··· DATASET EXTRACT ···

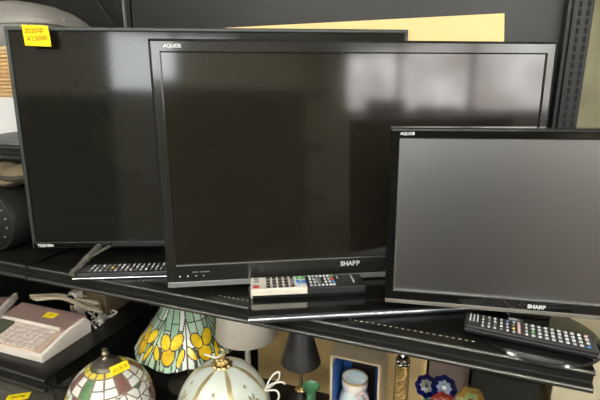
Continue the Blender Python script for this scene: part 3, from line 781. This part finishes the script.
# --- glass flowers
def flower(label, px, py, Y, r, cout, cin, ccen, tilt=60, pet=8, grp='glass flowers below the right television'):
    p = at(px, py, Y)
    t = thing('glass_flower', label, 'ornament', (p.x, p.y, ZD), 0, grp)
    d = (CAM-p); az = math.atan2(d.x, -d.y)
    M = Matrix.Translation((0, 0, p.z-ZD)) @ Matrix.Rotation(az, 4, 'Z') @ Matrix.Rotation(R(tilt), 4, 'X')
    rp = lambda a, k: .09*math.cos(pet*a)*(k/5) if k < 7 else 0
    MB().lathe([(r*.35, -r*.3), (r*.62, -r*.22), (r*.85, -.0), (r*1.0, r*.12), (r*.97, r*.15), (r*.8, r*.04), (r*.55, -r*.14), (r*.3, -r*.22)], 64, M=M, rip=rp).build('petals', cout, t, True, ang=60)
    MB().lathe([(r*.56, -r*.10), (r*.4, -r*.16), (r*.2, -r*.18), (.0001, -r*.19)], 48, M=M, rip=lambda a, k: .12*math.cos(pet*a) if k == 0 else 0).build('centre', cin, t, True)
    b = MB(); b.ball((0, 0, -r*.1), (r*.17, r*.17, r*.12), 14, 8); b.v = [tuple(M @ Vector(v)) for v in b.v]; b.build('stamen', ccen, t, True)
    q = M @ Vector((0, 0, -r*.25))
    MB().tube(smooth_path([q, q+Vector((0, .006, -.02)), Vector((0, .02, .02)), Vector((0, .02, .004))]), .0042, 8).build('stem', M_gg, t, True)
    MB().lathe([(.0001, 0), (.022, 0), (.02, .004), (.0001, .006)], 20, c=(0, .02, 0)).build('foot', M_gg, t, True)
M_cob = mat('cobalt blue glass', srgb(12, 20, 80), .12, 0, .2, 30, trans=.3)
M_clr = mat('pale blue grey glass', srgb(126, 138, 158), .15, 0, .25, 90)
M_clr2 = mat('dusky glass', srgb(112, 110, 104), .15, 0, .25, 90)
M_red = mat('red orange glass', srgb(128, 48, 36), .12, 0, .25, 50, trans=.3)
M_amb = mat('amber yellow glass', srgb(132, 104, 48), .12, 0, .25, 40, trans=.35)
M_grn = mat('olive green glass', srgb(96, 104, 44), .12, 0, .25, 40, trans=.1)
flower('cobalt blue glass flower with dusky centre, next to the gold beaded column', 426.5, 386, .75, .0205, M_cob, M_clr2, M_blackp)
flower('cobalt blue glass flower with pale white centre, right of the other blue flower', 444, 388, .745, .0225, M_cob, M_clr, M_cordw)
flower('red orange glass flower in front of the two blue flowers', 443, 404, .70, .020, M_red, M_red, M_cordw, pet=7)
flower('amber and green glass flower right of the red flower', 471, 401, .715, .0235, M_amb, M_grn, M_red, pet=6)

# --- boxes at the back of the lower board
def carton(label, x0, x1, y0, y1, h, m, mt=None, z=ZD, nm='cardboard_box'):
    t = thing(nm, label, 'box', ((x0+x1)/2, (y0+y1)/2, z), 0, 'cardboard boxes')
    w, d = (x1-x0)/2, (y1-y0)/2
    MB().box(-w, w, -d, d, 0, h).build('carton', m, t, bevel=.002)
    if mt: 
        b = MB(); b.box(-w-.0006, w+.0006, -d-.0006, d+.0006, h*.62, h*.62+.02) ; b.build('tape', mt, t)
M_golden = mat('golden tan cardboard', srgb(214, 186, 130), .7, 0, .16, 9, bump=.15)
M_brown = mat('mauve brown cardboard', srgb(122, 108, 98), .75, 0, .08, 20)
M_blk = mat('black box card', srgb(34, 35, 34), .6, 0, .1, 20)
carton('golden tan carton behind the white lamp and black lamp', -.50, -.205, .99, 1.05, .345, M_golden, M_card)
carton('tan carton behind the gold beaded column', -.19, -.035, .93, 1.05, .335, M_golden, M_card)
carton('mauve brown carton behind the blue glass flowers', -.03, .060, .95, 1.05, .32, M_brown, M_card)
carton('black box at the right end of the lower board', .063, .196, .93, 1.05, .32, M_blk, M_dark)
M_cw = mat('cream carton', srgb(214, 206, 176), .7, 0, .05, 12)
t = thing('cardboard_box', 'tall cream carton on the floor right of the shelving', 'box', (.375, 1.22, FZ), 0, 'cardboard boxes')
MB().box(-.10, .3, -.06, .2, 0, 1.02).build('carton', M_cw, t, bevel=.003)
MB().box(-.1006, .3006, -.0606, .2006, .80, .84).build('tape', M_card, t)

# ------------------------------------------------------------------ the aisle behind the viewer
M_opp = mat('dark brown shelving', srgb(46, 40, 34), .6, 0, .15, 8)
def rack(label, x0, x1, y, top):
    t = thing('shelf_rack', label, 'shelf', ((x0+x1)/2, y, FZ), 0, 'dark shelf racks across the aisle')
    w = (x1-x0)/2; hh = top-FZ
    MB().box(-w, w, -.02, 0, 0, hh).build('back_panel', M_opp, t)
    for k in range(5): MB().box(-w, w, 0, .3, .1+k*(hh-.15)/4, .13+k*(hh-.15)/4).build('shelf_board', M_opp, t)
    for s in (-1, 1): MB().box(s*w-.02, s*w+.02, -.04, 0, 0, hh).build('upright', M_opp, t)
rack('dark shelf rack across the aisle at the left', -2.4, -.66, -1.5, .5)
rack('dark shelf rack added across the aisle for the dark reflection of the viewer', .12, 1.25, -1.5, .5)  # unseen rack added to darken the screens where the viewer would be reflected

carton('dark carton stack added as a silhouette before the shop front window, nearer the shelf', 2.45, 2.8, -1.42, -1.2, 1.62, M_opp, None, FZ)  # unseen stacks added as dark silhouettes in the screen reflections
carton('dark carton stack added as a silhouette before the shop front window, further away', 2.45, 2.8, -2.1, -1.85, 1.7, M_opp, None, FZ)

# ------------------------------------------------------------------ world and colour
w = bpy.data.worlds.new('world'); scn.world = w; w.use_nodes = True
w.node_tree.nodes['Background'].inputs[0].default_value = (.9, .93, 1, 1); w.node_tree.nodes['Background'].inputs[1].default_value = .15
scn.view_settings.view_transform = 'Standard'; scn.view_settings.look = 'None'
scn.view_settings.gamma = 1; scn.view_settings.exposure = 1.1
scn.view_settings.use_curve_mapping = False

···

All the material shown above is to be copied exactly, with no pictures carried over.

Continue the Blender Python script for this scene: part 3, from line 781. This part finishes the script.
# --- glass flowers
def flower(label, px, py, Y, r, cout, cin, ccen, tilt=60, pet=8, grp='glass flowers below the right television'):
    p = at(px, py, Y)
    t = thing('glass_flower', label, 'ornament', (p.x, p.y, ZD), 0, grp)
    d = (CAM-p); az = math.atan2(d.x, -d.y)
    M = Matrix.Translation((0, 0, p.z-ZD)) @ Matrix.Rotation(az, 4, 'Z') @ Matrix.Rotation(R(tilt), 4, 'X')
    rp = lambda a, k: .09*math.cos(pet*a)*(k/5) if k < 7 else 0
    MB().lathe([(r*.35, -r*.3), (r*.62, -r*.22), (r*.85, -.0), (r*1.0, r*.12), (r*.97, r*.15), (r*.8, r*.04), (r*.55, -r*.14), (r*.3, -r*.22)], 64, M=M, rip=rp).build('petals', cout, t, True, ang=60)
    MB().lathe([(r*.56, -r*.10), (r*.4, -r*.16), (r*.2, -r*.18), (.0001, -r*.19)], 48, M=M, rip=lambda a, k: .12*math.cos(pet*a) if k == 0 else 0).build('centre', cin, t, True)
    b = MB(); b.ball((0, 0, -r*.1), (r*.17, r*.17, r*.12), 14, 8); b.v = [tuple(M @ Vector(v)) for v in b.v]; b.build('stamen', ccen, t, True)
    q = M @ Vector((0, 0, -r*.25))
    MB().tube(smooth_path([q, q+Vector((0, .006, -.02)), Vector((0, .02, .02)), Vector((0, .02, .004))]), .0042, 8).build('stem', M_gg, t, True)
    MB().lathe([(.0001, 0), (.022, 0), (.02, .004), (.0001, .006)], 20, c=(0, .02, 0)).build('foot', M_gg, t, True)
M_cob = mat('cobalt blue glass', srgb(12, 20, 80), .12, 0, .2, 30, trans=.3)
M_clr = mat('pale blue grey glass', srgb(126, 138, 158), .15, 0, .25, 90)
M_clr2 = mat('dusky glass', srgb(112, 110, 104), .15, 0, .25, 90)
M_red = mat('red orange glass', srgb(128, 48, 36), .12, 0, .25, 50, trans=.3)
M_amb = mat('amber yellow glass', srgb(132, 104, 48), .12, 0, .25, 40, trans=.35)
M_grn = mat('olive green glass', srgb(96, 104, 44), .12, 0, .25, 40, trans=.1)
flower('cobalt blue glass flower with dusky centre, next to the gold beaded column', 426.5, 386, .75, .0205, M_cob, M_clr2, M_blackp)
flower('cobalt blue glass flower with pale white centre, right of the other blue flower', 444, 388, .745, .0225, M_cob, M_clr, M_cordw)
flower('red orange glass flower in front of the two blue flowers', 443, 404, .70, .020, M_red, M_red, M_cordw, pet=7)
flower('amber and green glass flower right of the red flower', 471, 401, .715, .0235, M_amb, M_grn, M_red, pet=6)

# --- boxes at the back of the lower board
def carton(label, x0, x1, y0, y1, h, m, mt=None, z=ZD, nm='cardboard_box'):
    t = thing(nm, label, 'box', ((x0+x1)/2, (y0+y1)/2, z), 0, 'cardboard boxes')
    w, d = (x1-x0)/2, (y1-y0)/2
    MB().box(-w, w, -d, d, 0, h).build('carton', m, t, bevel=.002)
    if mt: 
        b = MB(); b.box(-w-.0006, w+.0006, -d-.0006, d+.0006, h*.62, h*.62+.02) ; b.build('tape', mt, t)
M_golden = mat('golden tan cardboard', srgb(214, 186, 130), .7, 0, .16, 9, bump=.15)
M_brown = mat('mauve brown cardboard', srgb(122, 108, 98), .75, 0, .08, 20)
M_blk = mat('black box card', srgb(34, 35, 34), .6, 0, .1, 20)
carton('golden tan carton behind the white lamp and black lamp', -.50, -.205, .99, 1.05, .345, M_golden, M_card)
carton('tan carton behind the gold beaded column', -.19, -.035, .93, 1.05, .335, M_golden, M_card)
carton('mauve brown carton behind the blue glass flowers', -.03, .060, .95, 1.05, .32, M_brown, M_card)
carton('black box at the right end of the lower board', .063, .196, .93, 1.05, .32, M_blk, M_dark)
M_cw = mat('cream carton', srgb(214, 206, 176), .7, 0, .05, 12)
t = thing('cardboard_box', 'tall cream carton on the floor right of the shelving', 'box', (.375, 1.22, FZ), 0, 'cardboard boxes')
MB().box(-.10, .3, -.06, .2, 0, 1.02).build('carton', M_cw, t, bevel=.003)
MB().box(-.1006, .3006, -.0606, .2006, .80, .84).build('tape', M_card, t)

# ------------------------------------------------------------------ the aisle behind the viewer
M_opp = mat('dark brown shelving', srgb(46, 40, 34), .6, 0, .15, 8)
def rack(label, x0, x1, y, top):
    t = thing('shelf_rack', label, 'shelf', ((x0+x1)/2, y, FZ), 0, 'dark shelf racks across the aisle')
    w = (x1-x0)/2; hh = top-FZ
    MB().box(-w, w, -.02, 0, 0, hh).build('back_panel', M_opp, t)
    for k in range(5): MB().box(-w, w, 0, .3, .1+k*(hh-.15)/4, .13+k*(hh-.15)/4).build('shelf_board', M_opp, t)
    for s in (-1, 1): MB().box(s*w-.02, s*w+.02, -.04, 0, 0, hh).build('upright', M_opp, t)
rack('dark shelf rack across the aisle at the left', -2.4, -.66, -1.5, .5)
rack('dark shelf rack added across the aisle for the dark reflection of the viewer', .12, 1.25, -1.5, .5)  # unseen rack added to darken the screens where the viewer would be reflected

carton('dark carton stack added as a silhouette before the shop front window, nearer the shelf', 2.45, 2.8, -1.42, -1.2, 1.62, M_opp, None, FZ)  # unseen stacks added as dark silhouettes in the screen reflections
carton('dark carton stack added as a silhouette before the shop front window, further away', 2.45, 2.8, -2.1, -1.85, 1.7, M_opp, None, FZ)

# ------------------------------------------------------------------ world and colour
w = bpy.data.worlds.new('world'); scn.world = w; w.use_nodes = True
w.node_tree.nodes['Background'].inputs[0].default_value = (.9, .93, 1, 1); w.node_tree.nodes['Background'].inputs[1].default_value = .15
scn.view_settings.view_transform = 'Standard'; scn.view_settings.look = 'None'
scn.view_settings.gamma = 1; scn.view_settings.exposure = 1.1
scn.view_settings.use_curve_mapping = False